Il était entendu que le but de l’instruction était d’apprendre à lire, à écrire et à compter, ce qu’avaient fait depuis des siècles les petites écoles paroissiales. Mais le projet excluait l’inutile religion, qui serait avantageusement remplacée par l’accoutumance au travail : « Formez de tels hommes, et vous verrez disparaître presque tous les crimes… Formez de tels hommes, et l’aspect hideux de la misère n’affligera plus vos regards... Formez de tels hommes, et la République composée bientôt de ces robustes éléments, verra doubler dans son sein les produits de l’agriculture et de l’industrie. ».
Qui ne rêverait d’un système permettant d’éradiquer le crime et de doubler la production nationale ?
Il était pourtant simple d’y parvenir, il suffisait de mettre les enfants au travail. Dès huit ans, toute la journée, et à tout ce qui serait dans leur capacité : à retourner la terre, à répandre des matériaux sur les routes (puisqu’on avait aboli la corvée), à la production que les manufactures du voisinage seraient ravies de leur confier. S’il n’en existait pas encore, on en installerait dans les écoles mêmes, et on attribuerait des gratifications aux instituteurs de celles qui dégageraient le plus de profit. Malin, non ?
Surtout si on considère que c’est le travail des enfants qui payerait les maîtres, qui assurerait l’entretien des écoles (pourquoi payer du personnel de service ?), nourrirait les tout petits (qu’on ne pouvait, décemment, mettre au travail), assurerait la surveillance et la répétition après la classe. Vêtus par leurs parents et réduits aux travaux forcés, sommés même de faire gagner de l’argent à leur école, les têtes blondes de la République se verraient en plus astreints à prendre en charge les vieux de leur village, qui certainement devraient pouvoir se contenter du régime spartiate réservé aux gosses : du vin ? de la viande ? Et quoi encore ! Durant le terrible hiver de 1788, un astucieux curé parisien avait mis au point un savant mélange qui soutenait ses paroissiens pour à peine trois sous par jour, que ne prenait-on exemple sur cet exemplaire ecclésiastique ? En quoi les gosses et les vieux prétendraient-il à mieux qu’à un régime de famine ? Dernière précision : les dimanches des enfants seraient entièrement consacrés aux activités de gymnastique et au maniement des armes.
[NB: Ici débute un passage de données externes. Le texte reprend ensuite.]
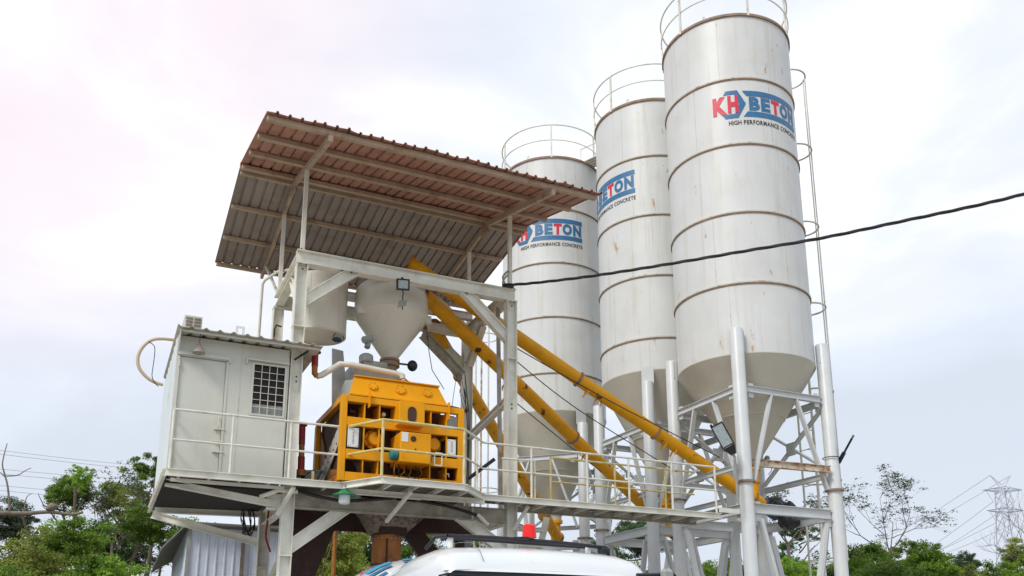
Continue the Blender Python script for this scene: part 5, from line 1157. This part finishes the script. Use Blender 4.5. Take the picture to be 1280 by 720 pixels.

On reste bouche-bée devant ce programme totalitaire qui non seulement souleva l’enthousiasme de Robespierre et de ses amis, mais également de membres de l’actuelle Education nationale. Le but avoué de cette horreur consistait à former « une race renouvelée, forte, laborieuse, réglée, disciplinée, et qu’une barrière impénétrable aura séparée du contact impur des préjugés de notre espèce vieillie ». Le projet fera des émules
Ce n’est pas seulement l’horreur du projet d’éducation vanté par les Jacobins qui m’est apparue dans l’étude de la vie et de la mort de Michel Lepeletier de Saint Fargeau. Encensé par les uns, vomi par les autres, le Conventionnel aristocrate fut surtout un personnage trouble, aussi trouble que la période qui vit son ascension et sa mort pis que suspecte. Héros de la Liberté ou traître à sa caste, homme de progrès ou vulgaire parjure, éclairé ou simplement lâche ? Le tableau de son cadavre que peignit un autre conventionnel, David, fut tour à tour exposé à l’admiration du peuple et enfoui au point de disparaître.
Travail de commande portant sur un temps que je ne faisais qu’aborder alors, « Le Mystère du tableau de David » m’a ouvert la connaissance de la période la plus vantée et la plus méconnue de notre Histoire. Et fait découvrir des vérités que, décidemment, on s’évertue à cacher au commun des mortels.
(1) - Il avait été magistrat au Parlement de Paris où il siégeait comme président à mortier, la plus haute charge puisqu’au-dessus de lui il n’y avait que le Premier président.